Hinzu kommt, dass die Dialogführung in manchen Szenen einen wenig präzisen und damit schwammigen Eindruck hinterlässt und sich in Unnötigkeiten ergeht, statt die Geschichte auf den Punkt zu bringen. Ich möchte wissen, warum der Leiter der Zuchtstation den Seuchenausbruch zu verheimlichen versucht; mich interessiert, wie der Ministerpräsident auf die Bedrohung reagiert. Hingegen tangiert es mich wenig, wenn Esther sich in einer Notlage, die möglicherweise epische Ausmaße annehmen könnte, über mangelnden Tierschutz bei einer Ausweitung der Hühnerzucht moniert. So ein Verhalten ist genauso wenig stimmig, wie die in der Serie erwähnte dreiprozentige Opposition, die für den Abriss der Mauer plädiert.
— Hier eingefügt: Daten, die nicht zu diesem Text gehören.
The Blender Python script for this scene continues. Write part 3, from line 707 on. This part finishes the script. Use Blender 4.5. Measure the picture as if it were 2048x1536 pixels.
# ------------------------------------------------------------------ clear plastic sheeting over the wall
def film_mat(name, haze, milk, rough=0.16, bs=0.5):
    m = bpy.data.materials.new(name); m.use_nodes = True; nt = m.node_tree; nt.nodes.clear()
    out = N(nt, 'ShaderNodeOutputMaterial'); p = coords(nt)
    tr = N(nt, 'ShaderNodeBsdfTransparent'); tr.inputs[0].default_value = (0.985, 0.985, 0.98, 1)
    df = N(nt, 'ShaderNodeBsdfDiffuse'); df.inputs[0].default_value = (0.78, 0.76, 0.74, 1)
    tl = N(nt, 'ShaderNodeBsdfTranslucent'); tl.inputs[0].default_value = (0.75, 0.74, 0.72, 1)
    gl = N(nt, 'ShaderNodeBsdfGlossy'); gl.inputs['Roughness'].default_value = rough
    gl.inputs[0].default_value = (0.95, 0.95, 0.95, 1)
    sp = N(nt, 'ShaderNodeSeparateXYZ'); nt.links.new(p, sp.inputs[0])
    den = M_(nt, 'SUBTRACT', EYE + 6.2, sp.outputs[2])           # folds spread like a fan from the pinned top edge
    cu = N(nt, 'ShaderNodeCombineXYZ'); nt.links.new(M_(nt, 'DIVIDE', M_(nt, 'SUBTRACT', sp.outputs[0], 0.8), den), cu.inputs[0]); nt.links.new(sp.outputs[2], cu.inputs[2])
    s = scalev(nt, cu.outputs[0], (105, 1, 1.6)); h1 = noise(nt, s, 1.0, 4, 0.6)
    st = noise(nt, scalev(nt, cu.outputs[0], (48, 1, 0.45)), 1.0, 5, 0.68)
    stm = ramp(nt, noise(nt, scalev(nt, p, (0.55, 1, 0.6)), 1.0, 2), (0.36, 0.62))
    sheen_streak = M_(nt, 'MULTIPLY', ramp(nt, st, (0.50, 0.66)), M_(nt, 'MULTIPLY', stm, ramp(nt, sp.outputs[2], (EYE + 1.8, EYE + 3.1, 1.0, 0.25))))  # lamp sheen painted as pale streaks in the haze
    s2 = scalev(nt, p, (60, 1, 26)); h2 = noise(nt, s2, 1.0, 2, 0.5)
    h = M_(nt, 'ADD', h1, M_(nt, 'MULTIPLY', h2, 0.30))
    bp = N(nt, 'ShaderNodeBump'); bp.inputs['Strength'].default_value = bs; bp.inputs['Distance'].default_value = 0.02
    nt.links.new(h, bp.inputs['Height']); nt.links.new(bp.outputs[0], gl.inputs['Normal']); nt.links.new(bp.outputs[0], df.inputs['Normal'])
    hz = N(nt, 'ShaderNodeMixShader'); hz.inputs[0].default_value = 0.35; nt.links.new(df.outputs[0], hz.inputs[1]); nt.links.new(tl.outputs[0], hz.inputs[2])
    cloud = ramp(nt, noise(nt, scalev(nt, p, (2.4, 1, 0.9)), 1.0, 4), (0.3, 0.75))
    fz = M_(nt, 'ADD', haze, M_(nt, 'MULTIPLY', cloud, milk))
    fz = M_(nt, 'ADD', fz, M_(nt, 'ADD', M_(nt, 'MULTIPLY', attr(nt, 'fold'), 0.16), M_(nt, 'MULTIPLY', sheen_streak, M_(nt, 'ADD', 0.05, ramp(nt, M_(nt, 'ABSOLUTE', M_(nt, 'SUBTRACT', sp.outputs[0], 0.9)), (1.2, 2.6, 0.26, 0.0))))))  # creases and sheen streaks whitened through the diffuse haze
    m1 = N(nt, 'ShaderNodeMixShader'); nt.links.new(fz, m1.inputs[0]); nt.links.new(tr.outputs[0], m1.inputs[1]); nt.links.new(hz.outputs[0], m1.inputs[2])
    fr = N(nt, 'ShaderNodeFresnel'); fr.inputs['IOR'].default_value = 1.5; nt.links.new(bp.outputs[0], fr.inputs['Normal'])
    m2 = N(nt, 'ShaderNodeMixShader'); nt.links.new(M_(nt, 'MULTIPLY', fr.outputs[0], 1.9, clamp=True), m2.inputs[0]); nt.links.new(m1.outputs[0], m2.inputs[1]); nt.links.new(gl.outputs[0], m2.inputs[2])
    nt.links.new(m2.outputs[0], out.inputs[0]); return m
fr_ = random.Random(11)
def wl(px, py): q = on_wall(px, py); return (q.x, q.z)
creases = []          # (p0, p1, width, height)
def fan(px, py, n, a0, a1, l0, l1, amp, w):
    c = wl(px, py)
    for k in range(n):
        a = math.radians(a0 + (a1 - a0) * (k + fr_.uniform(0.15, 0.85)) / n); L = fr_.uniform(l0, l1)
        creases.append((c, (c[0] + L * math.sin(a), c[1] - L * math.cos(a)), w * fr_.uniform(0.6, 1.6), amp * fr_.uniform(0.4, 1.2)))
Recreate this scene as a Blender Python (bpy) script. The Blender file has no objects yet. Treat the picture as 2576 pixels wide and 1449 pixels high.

Da wäre schlicht mehr drin gewesen.

Fazit

Charlie (Russell Tovey) versucht, mit Baby Hope nach Norwegen einzureisen.
Charlie (Russell Tovey) versucht, mit Baby Hope nach Norwegen einzureisen. © ARD Degeto/Maipo Film/Viaplay Group/Lukas Salna

Abschließend sei allerdings betont, dass hier lediglich die erste Folge bewertet wird und der Plot in den verbleibenden Episoden durchaus noch anziehen kann. Der Start in das dystopische Abenteuer hinterlässt hingegen einen zwar gut gemeinten und gut gespielten, letztlich aber unbefriedigenden Eindruck. Obwohl der alte Autorengrundsatz bei weitem nicht immer greift, wäre etwas mehr show und weniger tell möglicherweise die bessere Option gewesen.

Für die interessante Prämisse mit Potential und die ansprechenden Darstellerleistungen vergeben wir aber dennoch drei von fünf Sternen.